Palácio Nacional da Cultura. Cidade de Guatemala. Public domain.
Tal como muitos outros países latino-americanos, o Guatemala tem uma historia politica intensamente repressiva. Mais além dos anos da ditadura e de um conflito armado intenso, que supôs o desaparecimento e a morte de perto de 190.000 pessoas, criaram-se “aparelhos clandestinos de segurança” que ainda usam práticas violentas e violam os direitos humanos – muitas vezes com a participação ativa de agentes públicos.
Nos anos 90 assinou-se um acordo de paz. Contudo, as práticas violentas continuaram a ser comuns, permanecendo presentes no imaginário guatemalteco. Em 2007 foi criada a CICIG, uma Comissão Internacional contra a Impunidade no Guatemala, com o intuito de apoiar o Ministério Público no seu combate e desarticulação de grupos violentos ilegais. Nos últimos anos, contudo, a Comissão começou a investigar também a corrupção no país. Em 2015 acabou por denunciar o vice-presidente (e depois o presidente) por corrupção.
As acusações contra os membros da presidência foram a gota que fez transbordar o copo da indignação cidadã, em especial dos jovens, reprimidos por um presidente que foi acusado de ordenar assassinatos políticos durante os anos 80.
Convocaram-se – ainda que de forma tímida – diversos protestos exigindo a renuncia do vice-presidente. Os fundadores do movimento Justicia Ya não esperavam mais de 100 pessoas: assistiram 25 mil.

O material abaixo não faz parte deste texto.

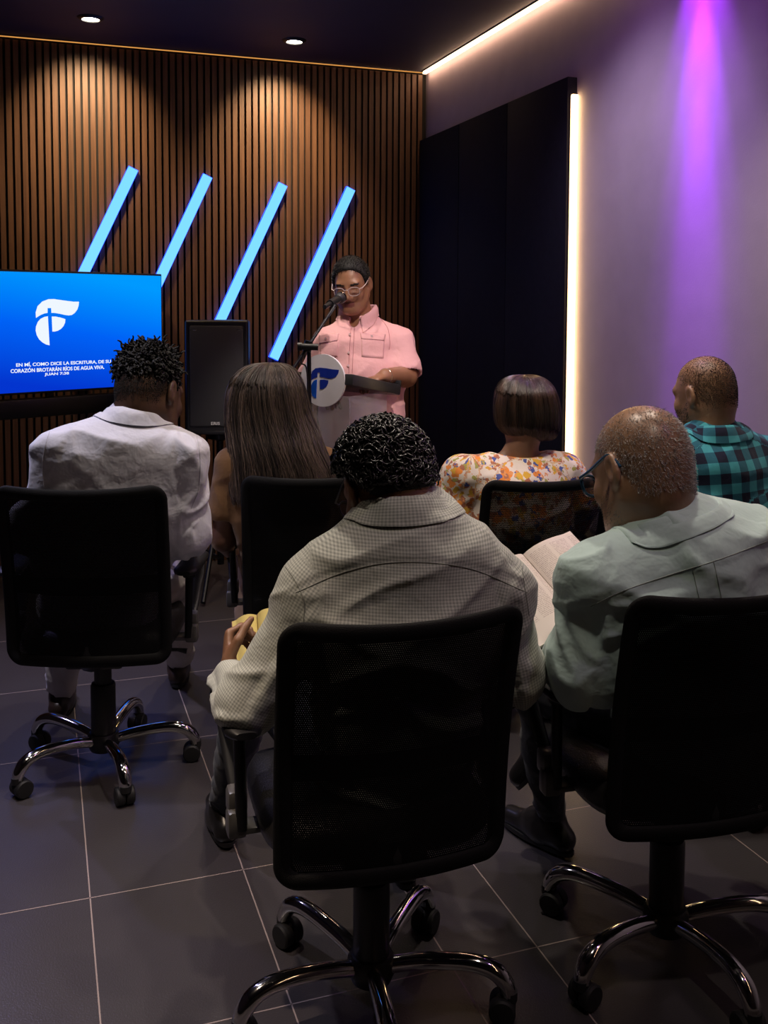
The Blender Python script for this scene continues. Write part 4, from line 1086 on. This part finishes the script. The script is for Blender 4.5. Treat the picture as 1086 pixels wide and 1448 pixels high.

Desde esse momento o movimento cresceu de forma exponencial, chegando a alcançar quase 100 mil pessoas. Pese ao historial repressivo no Guatemala, durante as manifestações não houve nem violência nem confrontos.
Mas desde esse momento sucederam-se os protestos exigindo a renuncia do vice-presidente e do presidente. E, contra todas as expetativas, os protestos tiveram êxito: hoje, depois de terem renunciado ambos aos seus cargos, estão presos. É importante lembrar que isto aconteceu durante as eleições presidenciais e que, no final, acabou por ser eleito um outsider: um comediante que negava ser político.
Iniciativas da sociedade civil
A união à volta de uma causa comum e a perceção do resultado dos protestos geraram uma motivação cidadã muito forte, assim com um ressurgimento do interesse pela política. Graças a isso, fortaleceu-se um jornalismo independente (fundamental para informar sobre os protestos e dar visibilidade aos movimentos), um jornalismo de profundidade (como o meio online de análise Plaza Pública, um referente na região), iniciativas de informação sobre política em diversas línguas (como Nómada) e práticas de verificação do discurso (há também projetos como Ojo con Mi Pisto, criado para oferecer formação sobre a fiscalização das contas públicas a jornalistas no interior do país).
Mais além destas iniciativas, existe um consenso entre os jovens guatemaltecos sobre a necessidade de aumentar o seu conhecimento sobre a política para continuar a contribuir para melhorar o seu país. Neste sentido potenciam-se práticas de formação política e cidadã, formação sobre fiscalização de contas para jornalistas nos municípios e diversas iniciativas que pretendem informar sobre o funcionamento das instituições, dos direitos civis e dos direitos políticos dos cidadãos. Destacam o Congresso Transparente, Guatemala Visível e a Escola Cidadã (na qual os jovens ativistas promovem os cursos e as formações).
Os protestos geraram uma onda de esperança que se concretizou em articulações sociais e na consciencialização por parte da cidadania sobre o seu poder e as suas responsabilidades. Exemplo disso mesmo é o Coletivo Jovens de Guatemala, situado na cidade de Antigua. Dedicam-se ao apoderamento cidadão, ao diálogo com os representantes e à promoção da cidadania. Estão a emergir também novos movimentos chamados a converter-se em partidos políticos, num país onde existe consenso sobre a debilidade dos partidos e a sua incapacidade (e desinteresse) por representar os cidadãos.
É importante lembrar que, em 30 anos, dois presidentes do Guatemala abandonaram o cargo antes de tempo. Que a pobreza em municípios como Alta Verapaz e Sololá superam 80% e que o Guatemala é o país latino-americano com mais desaparecidos políticos. Apesar de tudo isto, muitas pessoas e organizações estão a contribuir para a criação de práticas políticas atualizadas às possibilidades e realidades do século XXI.
Este artigo forma parte do projeto de investigação Emergência Política (UPDATE). Beatriz Pedreira e Rafael Pouço viajam por 12 países da América Latina para conhecer de perto indivíduos, organizações e governos que estão a oferecer soluções para a emergência de uma politica mais atual e acorde com os desafios do século XXI.